* YOUR TASK
Track down each line that has the word "More" and copy it.

Scripts that build scenes
◇ ◇ ◇ ◇

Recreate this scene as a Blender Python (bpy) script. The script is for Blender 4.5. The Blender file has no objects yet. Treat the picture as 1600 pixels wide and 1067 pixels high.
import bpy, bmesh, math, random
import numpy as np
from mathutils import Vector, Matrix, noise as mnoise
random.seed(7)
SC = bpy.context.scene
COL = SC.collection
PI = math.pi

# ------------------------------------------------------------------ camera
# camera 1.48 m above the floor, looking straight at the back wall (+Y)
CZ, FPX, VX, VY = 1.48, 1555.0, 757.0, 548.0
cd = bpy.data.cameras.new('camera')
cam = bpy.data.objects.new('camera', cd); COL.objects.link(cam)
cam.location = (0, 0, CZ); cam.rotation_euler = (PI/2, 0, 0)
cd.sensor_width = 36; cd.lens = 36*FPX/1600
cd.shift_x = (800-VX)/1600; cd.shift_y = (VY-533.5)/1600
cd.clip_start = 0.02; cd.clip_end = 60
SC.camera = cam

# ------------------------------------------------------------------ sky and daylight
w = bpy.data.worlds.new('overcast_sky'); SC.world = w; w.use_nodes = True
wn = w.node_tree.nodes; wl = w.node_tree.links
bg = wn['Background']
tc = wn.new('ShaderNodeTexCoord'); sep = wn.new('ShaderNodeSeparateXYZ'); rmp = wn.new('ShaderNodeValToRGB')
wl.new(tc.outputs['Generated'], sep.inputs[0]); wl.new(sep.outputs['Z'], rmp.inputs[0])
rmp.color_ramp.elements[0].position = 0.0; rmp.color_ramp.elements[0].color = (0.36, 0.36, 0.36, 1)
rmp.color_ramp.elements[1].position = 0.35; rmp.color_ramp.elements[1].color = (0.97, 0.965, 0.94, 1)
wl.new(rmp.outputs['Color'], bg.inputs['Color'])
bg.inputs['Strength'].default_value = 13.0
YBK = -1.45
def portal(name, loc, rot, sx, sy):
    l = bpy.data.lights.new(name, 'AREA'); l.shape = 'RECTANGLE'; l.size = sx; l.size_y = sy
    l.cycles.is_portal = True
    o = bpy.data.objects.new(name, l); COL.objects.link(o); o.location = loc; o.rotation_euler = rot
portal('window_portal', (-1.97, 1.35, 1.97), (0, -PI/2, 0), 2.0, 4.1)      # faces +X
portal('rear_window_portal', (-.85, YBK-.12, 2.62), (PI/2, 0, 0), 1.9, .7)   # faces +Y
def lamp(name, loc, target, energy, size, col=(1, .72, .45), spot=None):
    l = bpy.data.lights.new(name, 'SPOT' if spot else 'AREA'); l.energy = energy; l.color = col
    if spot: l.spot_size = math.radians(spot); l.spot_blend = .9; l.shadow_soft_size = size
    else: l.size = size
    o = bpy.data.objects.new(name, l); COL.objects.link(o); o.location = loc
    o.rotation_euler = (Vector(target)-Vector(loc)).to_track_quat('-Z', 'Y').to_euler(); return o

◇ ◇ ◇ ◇

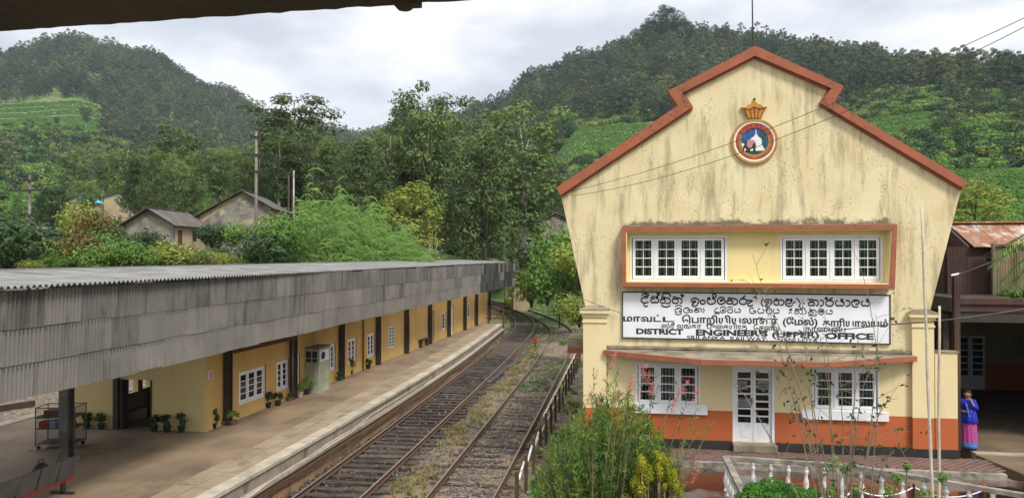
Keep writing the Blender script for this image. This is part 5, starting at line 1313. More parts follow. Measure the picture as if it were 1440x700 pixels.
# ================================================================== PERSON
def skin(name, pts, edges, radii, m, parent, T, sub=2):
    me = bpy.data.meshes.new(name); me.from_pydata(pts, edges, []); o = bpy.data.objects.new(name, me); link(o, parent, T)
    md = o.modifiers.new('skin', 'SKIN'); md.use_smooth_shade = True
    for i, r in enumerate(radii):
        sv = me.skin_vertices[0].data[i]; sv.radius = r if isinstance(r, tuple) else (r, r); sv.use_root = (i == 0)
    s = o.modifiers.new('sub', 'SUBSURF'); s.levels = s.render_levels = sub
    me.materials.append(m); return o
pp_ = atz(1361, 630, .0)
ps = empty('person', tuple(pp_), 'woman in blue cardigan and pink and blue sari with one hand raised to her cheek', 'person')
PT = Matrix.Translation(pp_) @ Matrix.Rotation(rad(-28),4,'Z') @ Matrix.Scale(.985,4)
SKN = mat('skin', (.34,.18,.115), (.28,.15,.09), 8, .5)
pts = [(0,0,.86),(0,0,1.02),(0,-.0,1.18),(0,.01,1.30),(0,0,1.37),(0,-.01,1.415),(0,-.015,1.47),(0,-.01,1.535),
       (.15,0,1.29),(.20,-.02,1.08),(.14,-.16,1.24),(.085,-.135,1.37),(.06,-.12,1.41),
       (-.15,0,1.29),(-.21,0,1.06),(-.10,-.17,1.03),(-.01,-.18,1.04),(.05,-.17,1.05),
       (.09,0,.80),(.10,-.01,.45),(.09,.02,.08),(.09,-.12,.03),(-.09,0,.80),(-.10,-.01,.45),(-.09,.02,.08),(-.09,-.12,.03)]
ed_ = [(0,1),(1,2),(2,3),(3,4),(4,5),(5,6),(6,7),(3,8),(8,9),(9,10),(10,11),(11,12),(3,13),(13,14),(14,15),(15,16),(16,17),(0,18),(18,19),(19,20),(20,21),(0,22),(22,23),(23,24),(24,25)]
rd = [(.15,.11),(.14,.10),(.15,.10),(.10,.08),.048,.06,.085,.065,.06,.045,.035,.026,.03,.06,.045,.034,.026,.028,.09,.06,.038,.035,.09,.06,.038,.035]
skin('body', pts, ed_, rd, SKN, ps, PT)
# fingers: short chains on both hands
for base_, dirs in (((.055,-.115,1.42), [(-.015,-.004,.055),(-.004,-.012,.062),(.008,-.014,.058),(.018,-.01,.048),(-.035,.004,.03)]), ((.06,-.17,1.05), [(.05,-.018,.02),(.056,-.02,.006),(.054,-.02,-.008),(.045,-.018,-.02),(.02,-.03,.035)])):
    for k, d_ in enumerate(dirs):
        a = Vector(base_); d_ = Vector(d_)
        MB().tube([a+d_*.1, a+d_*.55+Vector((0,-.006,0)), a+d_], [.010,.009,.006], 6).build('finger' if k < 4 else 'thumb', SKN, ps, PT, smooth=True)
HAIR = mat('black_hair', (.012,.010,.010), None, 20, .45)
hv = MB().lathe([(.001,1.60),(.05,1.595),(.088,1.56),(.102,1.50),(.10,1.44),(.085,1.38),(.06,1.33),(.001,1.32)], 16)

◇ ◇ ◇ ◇

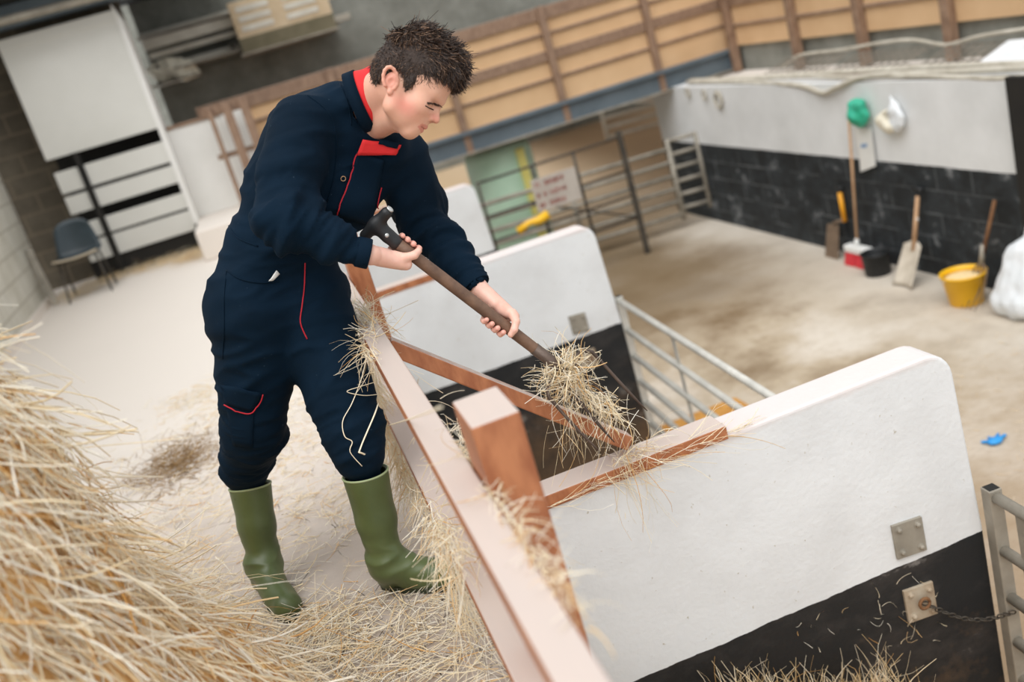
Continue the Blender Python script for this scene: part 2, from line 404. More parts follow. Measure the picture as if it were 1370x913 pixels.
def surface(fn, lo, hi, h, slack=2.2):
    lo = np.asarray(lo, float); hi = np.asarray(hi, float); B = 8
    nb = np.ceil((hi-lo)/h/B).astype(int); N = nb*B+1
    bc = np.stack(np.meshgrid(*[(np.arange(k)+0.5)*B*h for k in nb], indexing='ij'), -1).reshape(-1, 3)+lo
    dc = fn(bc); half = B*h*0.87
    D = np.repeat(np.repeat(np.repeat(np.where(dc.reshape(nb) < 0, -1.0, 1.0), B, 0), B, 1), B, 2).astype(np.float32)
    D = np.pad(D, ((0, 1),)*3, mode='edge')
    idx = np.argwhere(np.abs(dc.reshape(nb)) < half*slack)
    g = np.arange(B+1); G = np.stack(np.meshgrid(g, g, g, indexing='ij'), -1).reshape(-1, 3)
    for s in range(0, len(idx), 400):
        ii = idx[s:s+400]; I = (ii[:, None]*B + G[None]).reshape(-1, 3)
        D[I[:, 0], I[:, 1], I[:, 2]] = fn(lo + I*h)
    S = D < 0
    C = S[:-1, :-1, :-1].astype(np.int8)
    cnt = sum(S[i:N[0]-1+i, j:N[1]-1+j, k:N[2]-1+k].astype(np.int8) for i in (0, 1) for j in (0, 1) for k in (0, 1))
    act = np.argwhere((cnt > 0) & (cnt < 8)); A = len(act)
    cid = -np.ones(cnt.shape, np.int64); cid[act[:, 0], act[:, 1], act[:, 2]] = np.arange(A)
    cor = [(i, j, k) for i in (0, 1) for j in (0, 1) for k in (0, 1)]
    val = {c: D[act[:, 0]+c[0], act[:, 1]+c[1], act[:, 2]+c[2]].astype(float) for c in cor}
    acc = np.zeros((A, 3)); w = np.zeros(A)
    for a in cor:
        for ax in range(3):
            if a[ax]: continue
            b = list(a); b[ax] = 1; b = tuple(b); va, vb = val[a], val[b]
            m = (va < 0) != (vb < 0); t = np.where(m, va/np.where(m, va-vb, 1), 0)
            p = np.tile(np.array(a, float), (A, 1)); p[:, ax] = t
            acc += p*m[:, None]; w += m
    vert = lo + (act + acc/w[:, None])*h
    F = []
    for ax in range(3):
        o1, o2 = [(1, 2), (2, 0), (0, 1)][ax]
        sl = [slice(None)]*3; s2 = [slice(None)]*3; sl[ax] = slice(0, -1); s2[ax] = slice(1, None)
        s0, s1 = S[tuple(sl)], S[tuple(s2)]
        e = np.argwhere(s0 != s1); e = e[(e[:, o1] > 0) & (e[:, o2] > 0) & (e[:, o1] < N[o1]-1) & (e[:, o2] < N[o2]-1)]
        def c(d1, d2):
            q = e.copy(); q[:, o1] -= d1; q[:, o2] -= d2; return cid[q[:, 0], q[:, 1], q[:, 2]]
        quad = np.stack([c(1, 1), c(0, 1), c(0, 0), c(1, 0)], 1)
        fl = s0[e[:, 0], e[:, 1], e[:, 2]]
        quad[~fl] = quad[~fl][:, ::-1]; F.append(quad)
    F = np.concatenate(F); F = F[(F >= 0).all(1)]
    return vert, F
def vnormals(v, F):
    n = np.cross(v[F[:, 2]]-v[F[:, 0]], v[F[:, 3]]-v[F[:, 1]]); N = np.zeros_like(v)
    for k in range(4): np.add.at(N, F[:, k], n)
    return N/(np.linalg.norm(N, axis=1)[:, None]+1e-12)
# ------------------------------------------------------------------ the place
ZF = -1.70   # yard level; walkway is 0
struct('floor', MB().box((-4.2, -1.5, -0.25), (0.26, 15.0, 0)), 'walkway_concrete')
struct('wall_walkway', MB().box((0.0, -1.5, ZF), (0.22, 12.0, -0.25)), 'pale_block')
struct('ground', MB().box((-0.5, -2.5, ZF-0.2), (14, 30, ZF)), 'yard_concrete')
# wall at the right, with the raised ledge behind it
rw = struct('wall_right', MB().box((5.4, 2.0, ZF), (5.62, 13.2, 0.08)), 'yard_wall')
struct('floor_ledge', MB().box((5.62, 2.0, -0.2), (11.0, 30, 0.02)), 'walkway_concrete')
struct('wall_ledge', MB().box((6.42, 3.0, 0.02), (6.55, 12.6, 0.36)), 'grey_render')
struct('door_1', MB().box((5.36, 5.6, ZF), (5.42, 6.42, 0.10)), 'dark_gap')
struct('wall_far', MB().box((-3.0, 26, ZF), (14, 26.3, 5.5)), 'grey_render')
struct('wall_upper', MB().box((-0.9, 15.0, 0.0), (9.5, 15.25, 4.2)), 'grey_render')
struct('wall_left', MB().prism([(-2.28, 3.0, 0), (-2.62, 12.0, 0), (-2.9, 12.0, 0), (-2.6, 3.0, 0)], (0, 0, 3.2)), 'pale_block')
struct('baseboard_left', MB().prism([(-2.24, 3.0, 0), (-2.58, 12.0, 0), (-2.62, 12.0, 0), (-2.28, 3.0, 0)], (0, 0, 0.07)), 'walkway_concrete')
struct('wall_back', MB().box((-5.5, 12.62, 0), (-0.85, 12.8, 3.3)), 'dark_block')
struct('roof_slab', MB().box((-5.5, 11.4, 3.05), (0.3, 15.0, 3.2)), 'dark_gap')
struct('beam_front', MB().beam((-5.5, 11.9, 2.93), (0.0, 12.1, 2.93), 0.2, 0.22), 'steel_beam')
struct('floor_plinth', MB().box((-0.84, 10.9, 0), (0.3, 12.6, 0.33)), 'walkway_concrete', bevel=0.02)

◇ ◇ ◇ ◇

* OUTPUT BELOW
Keep writing the Blender script for this image. This is part 5, starting at line 1313. More parts follow. Measure the picture as if it were 1440x700 pixels.
Continue the Blender Python script for this scene: part 2, from line 404. More parts follow. Measure the picture as if it were 1370x913 pixels.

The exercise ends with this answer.